INFORMATION PROVIDED:
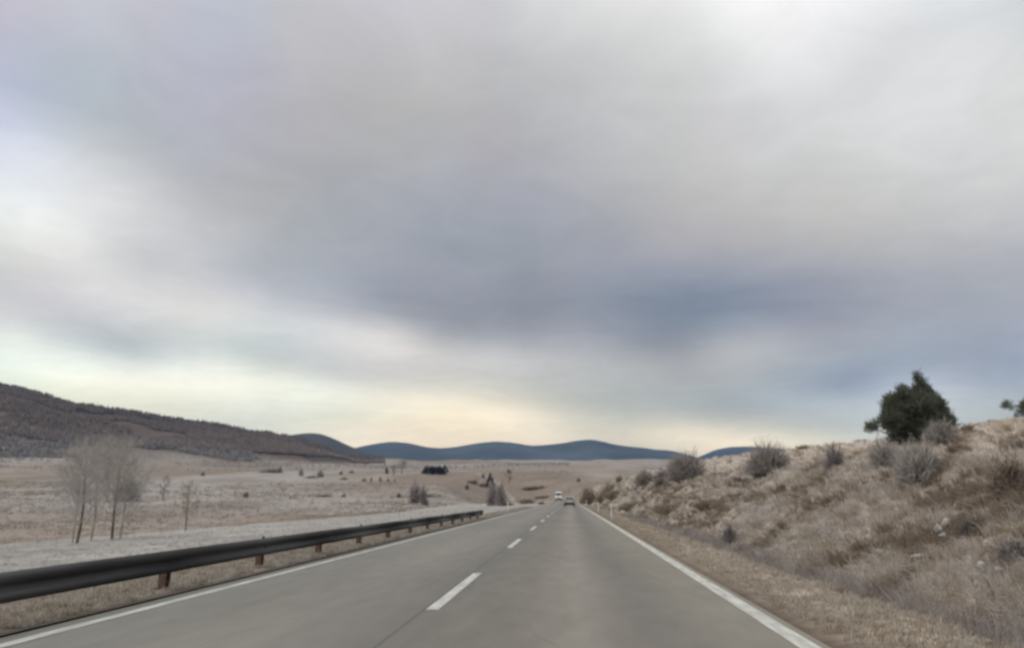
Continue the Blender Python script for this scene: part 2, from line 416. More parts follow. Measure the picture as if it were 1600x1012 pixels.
def bank(X, y):
    Zt = np.interp(y, [0, 10, 50, 150, 260], [1.75, 1.95, 2.5, 4.3, 4.3])
    Zr = np.interp(y, [0, 47, 72, 96, 127, 162, 300], [5.4, 5.6, 5.85, 7.0, 7.9, 8.5, 8.5])
    z = np.interp(X, [2.3, 3.45, 4.15, 4.75], [0.0, 0.07, -0.22, 0.0])
    s = np.clip((X - 4.75) / 4.5, 0, 1); t = np.clip((X - 9.25) / 18.75, 0, 1)
    z = z + Zt * (s * (1.35 - 0.35 * s)) + (Zr - Zt) * (t * (1.12 - 0.12 * t)) + 2.6 * np.clip((X - 28) / 40, 0, 1)
    return z


def ground(x, y, fine=True):
    x = np.asarray(x, float); y = np.asarray(y, float)
    x, y = np.broadcast_arrays(x, y)
    yy = np.maximum(y, 0); r = np.hypot(x, y)
    X = x - xoff(yy)
    far = zv(r) + fbm(x / 160, y / 160, 4, 3) * np.interp(r, [60, 200, 600, 2000], [0.6, 1.4, 5, 14]) + fbm(x / 35, y / 35, 3, 9) * np.interp(r, [30, 120, 600], [0.12, 0.5, 0.9])
    zr = zroad(yy)
    fb = 1 - smooth(240, 430, yy)
    b = bank(X, yy) * fb
    if fine:
        rough = smooth(4.0, 6.0, X) * (1 - smooth(60, 120, X))
        b = b + rough * (fbm(x / 5.5, y / 5.5, 3, 21) * 0.55 + np.abs(fbm(x / 1.5, y / 1.5, 3, 31)) * 0.6 - 0.14) * np.interp(r, [6, 30, 120, 240], [0.85, 1, 1.4, 2.0])
        b = b + smooth(2.5, 3.4, X) * 0.05 * vnoise(x / 0.5, y / 0.5, 5)
    zR = zr + b
    d = -X - 6.4
    s = smooth(23, 46, d)
    shelf = zr - 0.048 * np.maximum(d, 0)
    if fine:
        shelf = shelf + smooth(0.0, 3.0, d) * (0.10 * fbm(x / 3.0, y / 3.0, 3, 41)) + smooth(-0.6, 0.4, d) * 0.05 * vnoise(x / 0.45, y / 0.45, 43)
    zL = shelf * (1 - s) + far * s
    near = np.where(X > -1.5, zR, zL)
    w = np.where(X > -1.5, np.maximum(smooth(280, 500, r), smooth(90, 220, X)), smooth(300, 520, r))
    c = 1 - smooth(9, 34, np.abs(X + 1.5)) * 1.0
    c = c * (1 - smooth(400, 520, yy))
    w = w * (1 - c)
    z = near * (1 - w) + far * w
    on = (X > -5.25) & (X < 2.22) & (yy < 425)
    return np.where(on, z - 0.09, z)


def hit(u, v, rmax=5000.0):
    """where the line of sight through a photo pixel meets the ground"""
    d = ray(u, v)
    h = math.hypot(d[0], d[1])
    t = np.concatenate([np.arange(3, 60, 0.05), np.geomspace(60, rmax, 9000)]) / h
    z = CAM_H + t * d[2] - ground(t * d[0], t * d[1])
    k = np.argmax(z < 0) if (z < 0).any() else len(t) - 1
    if u > 950 and v < 800 and t[k] > 420:                # just over the crest of the right slope: stand it on the crest
        return hit(u, v + 1.0, rmax)
    return np.array([t[k] * d[0], t[k] * d[1], ground(t[k] * d[0], t[k] * d[1])]), t[k]


def px(dist): return dist / 1215.0        # metres per photo pixel at that distance


# ------------------------------------------------------------------ ground sheet
def lines(fine, grow, near, far):
    a = [0.0]
    while a[-1] < far: a.append(a[-1] + max(fine, grow * abs(a[-1])) if a[-1] > near else a[-1] + fine)
    return np.array(a)


gx = lines(0.26, 0.021, 12, 7600); gx = np.concatenate([-gx[:0:-1], gx])
for e in (-5.35, 2.32, -5.25, 2.22): gx[np.argmin(np.abs(gx - e))] = e
gx = np.sort(gx)
gyp = lines(0.3, 0.02, 14, 7600)
gy = np.concatenate([[-7600, -3000, -900, -300, -120, -60, -35, -22, -14, -9, -6, -4, -2.5, -1.5, -0.7], gyp])
GX, GY = np.meshgrid(gx, gy)
GZ = ground(GX, GY)
rr = np.hypot(GX, GY); XX = GX - xoff(np.maximum(GY, 0))


def blend(c, target, m):
    return c * (1 - m[..., None]) + np.array(target) * m[..., None]


c = np.ones(GX.shape + (3,)) * np.array((0.335, 0.293, 0.245))                       # winter pasture
e1 = fbm(GX / 90, GY / 260, 4, 51); e2 = fbm(GX / 300, GY / 120, 3, 61); e3 = fbm(GX / 22, GY / 60, 4, 71)
c = blend(c, (0.37, 0.338, 0.31), smooth(0.02, 0.28, e1) * 0.8)
c = blend(c, (0.235, 0.185, 0.145), smooth(0.02, 0.3, -e1) * 0.75)
c = blend(c, (0.325, 0.275, 0.235), smooth(0.05, 0.3, e2) * 0.6)
c = blend(c, (0.22, 0.18, 0.15), smooth(0.08, 0.3, e3) * 0.5 * (1 - smooth(900, 2000, rr)))
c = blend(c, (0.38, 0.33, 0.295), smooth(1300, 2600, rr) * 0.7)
d = -XX - 6.4
edge = 25 + 6 * fbm(GX / 18, GY / 18, 3, 81) + smooth(70, 160, GY) * 3
sh = smooth(0.2, 1.6, d) * (1 - smooth(edge - 2, edge + 3, d)) * (1 - smooth(180, 300, GY)) * (GY > -50)
c = blend(c, (0.375, 0.355, 0.325), sh)                                                # frosted grass shelf beyond the guardrail
c = blend(c, (0.215, 0.165, 0.115), smooth(edge + 1, edge + 5, d) * (1 - smooth(edge + 14, edge + 40, d)) * (GY < 200) * smooth(-0.2, 0.15, fbm(GX / 25, GY / 25, 3, 91)) * 0.8)
lv = (d < 0.9) & (d > -1.6)
vn = fbm(GX / 0.9, GY / 2.2, 3, 95)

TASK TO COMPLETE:
Go through the listing above and write it all out exactly, leaving out any picture.

TASK RESPONSE:
Continue the Blender Python script for this scene: part 2, from line 416. More parts follow. Measure the picture as if it were 1600x1012 pixels.
def bank(X, y):
    Zt = np.interp(y, [0, 10, 50, 150, 260], [1.75, 1.95, 2.5, 4.3, 4.3])
    Zr = np.interp(y, [0, 47, 72, 96, 127, 162, 300], [5.4, 5.6, 5.85, 7.0, 7.9, 8.5, 8.5])
    z = np.interp(X, [2.3, 3.45, 4.15, 4.75], [0.0, 0.07, -0.22, 0.0])
    s = np.clip((X - 4.75) / 4.5, 0, 1); t = np.clip((X - 9.25) / 18.75, 0, 1)
    z = z + Zt * (s * (1.35 - 0.35 * s)) + (Zr - Zt) * (t * (1.12 - 0.12 * t)) + 2.6 * np.clip((X - 28) / 40, 0, 1)
    return z


def ground(x, y, fine=True):
    x = np.asarray(x, float); y = np.asarray(y, float)
    x, y = np.broadcast_arrays(x, y)
    yy = np.maximum(y, 0); r = np.hypot(x, y)
    X = x - xoff(yy)
    far = zv(r) + fbm(x / 160, y / 160, 4, 3) * np.interp(r, [60, 200, 600, 2000], [0.6, 1.4, 5, 14]) + fbm(x / 35, y / 35, 3, 9) * np.interp(r, [30, 120, 600], [0.12, 0.5, 0.9])
    zr = zroad(yy)
    fb = 1 - smooth(240, 430, yy)
    b = bank(X, yy) * fb
    if fine:
        rough = smooth(4.0, 6.0, X) * (1 - smooth(60, 120, X))
        b = b + rough * (fbm(x / 5.5, y / 5.5, 3, 21) * 0.55 + np.abs(fbm(x / 1.5, y / 1.5, 3, 31)) * 0.6 - 0.14) * np.interp(r, [6, 30, 120, 240], [0.85, 1, 1.4, 2.0])
        b = b + smooth(2.5, 3.4, X) * 0.05 * vnoise(x / 0.5, y / 0.5, 5)
    zR = zr + b
    d = -X - 6.4
    s = smooth(23, 46, d)
    shelf = zr - 0.048 * np.maximum(d, 0)
    if fine:
        shelf = shelf + smooth(0.0, 3.0, d) * (0.10 * fbm(x / 3.0, y / 3.0, 3, 41)) + smooth(-0.6, 0.4, d) * 0.05 * vnoise(x / 0.45, y / 0.45, 43)
    zL = shelf * (1 - s) + far * s
    near = np.where(X > -1.5, zR, zL)
    w = np.where(X > -1.5, np.maximum(smooth(280, 500, r), smooth(90, 220, X)), smooth(300, 520, r))
    c = 1 - smooth(9, 34, np.abs(X + 1.5)) * 1.0
    c = c * (1 - smooth(400, 520, yy))
    w = w * (1 - c)
    z = near * (1 - w) + far * w
    on = (X > -5.25) & (X < 2.22) & (yy < 425)
    return np.where(on, z - 0.09, z)


def hit(u, v, rmax=5000.0):
    """where the line of sight through a photo pixel meets the ground"""
    d = ray(u, v)
    h = math.hypot(d[0], d[1])
    t = np.concatenate([np.arange(3, 60, 0.05), np.geomspace(60, rmax, 9000)]) / h
    z = CAM_H + t * d[2] - ground(t * d[0], t * d[1])
    k = np.argmax(z < 0) if (z < 0).any() else len(t) - 1
    if u > 950 and v < 800 and t[k] > 420:                # just over the crest of the right slope: stand it on the crest
        return hit(u, v + 1.0, rmax)
    return np.array([t[k] * d[0], t[k] * d[1], ground(t[k] * d[0], t[k] * d[1])]), t[k]


def px(dist): return dist / 1215.0        # metres per photo pixel at that distance


# ------------------------------------------------------------------ ground sheet
def lines(fine, grow, near, far):
    a = [0.0]
    while a[-1] < far: a.append(a[-1] + max(fine, grow * abs(a[-1])) if a[-1] > near else a[-1] + fine)
    return np.array(a)


gx = lines(0.26, 0.021, 12, 7600); gx = np.concatenate([-gx[:0:-1], gx])
for e in (-5.35, 2.32, -5.25, 2.22): gx[np.argmin(np.abs(gx - e))] = e
gx = np.sort(gx)
gyp = lines(0.3, 0.02, 14, 7600)
gy = np.concatenate([[-7600, -3000, -900, -300, -120, -60, -35, -22, -14, -9, -6, -4, -2.5, -1.5, -0.7], gyp])
GX, GY = np.meshgrid(gx, gy)
GZ = ground(GX, GY)
rr = np.hypot(GX, GY); XX = GX - xoff(np.maximum(GY, 0))


def blend(c, target, m):
    return c * (1 - m[..., None]) + np.array(target) * m[..., None]


c = np.ones(GX.shape + (3,)) * np.array((0.335, 0.293, 0.245))                       # winter pasture
e1 = fbm(GX / 90, GY / 260, 4, 51); e2 = fbm(GX / 300, GY / 120, 3, 61); e3 = fbm(GX / 22, GY / 60, 4, 71)
c = blend(c, (0.37, 0.338, 0.31), smooth(0.02, 0.28, e1) * 0.8)
c = blend(c, (0.235, 0.185, 0.145), smooth(0.02, 0.3, -e1) * 0.75)
c = blend(c, (0.325, 0.275, 0.235), smooth(0.05, 0.3, e2) * 0.6)
c = blend(c, (0.22, 0.18, 0.15), smooth(0.08, 0.3, e3) * 0.5 * (1 - smooth(900, 2000, rr)))
c = blend(c, (0.38, 0.33, 0.295), smooth(1300, 2600, rr) * 0.7)
d = -XX - 6.4
edge = 25 + 6 * fbm(GX / 18, GY / 18, 3, 81) + smooth(70, 160, GY) * 3
sh = smooth(0.2, 1.6, d) * (1 - smooth(edge - 2, edge + 3, d)) * (1 - smooth(180, 300, GY)) * (GY > -50)
c = blend(c, (0.375, 0.355, 0.325), sh)                                                # frosted grass shelf beyond the guardrail
c = blend(c, (0.215, 0.165, 0.115), smooth(edge + 1, edge + 5, d) * (1 - smooth(edge + 14, edge + 40, d)) * (GY < 200) * smooth(-0.2, 0.15, fbm(GX / 25, GY / 25, 3, 91)) * 0.8)
lv = (d < 0.9) & (d > -1.6)
vn = fbm(GX / 0.9, GY / 2.2, 3, 95)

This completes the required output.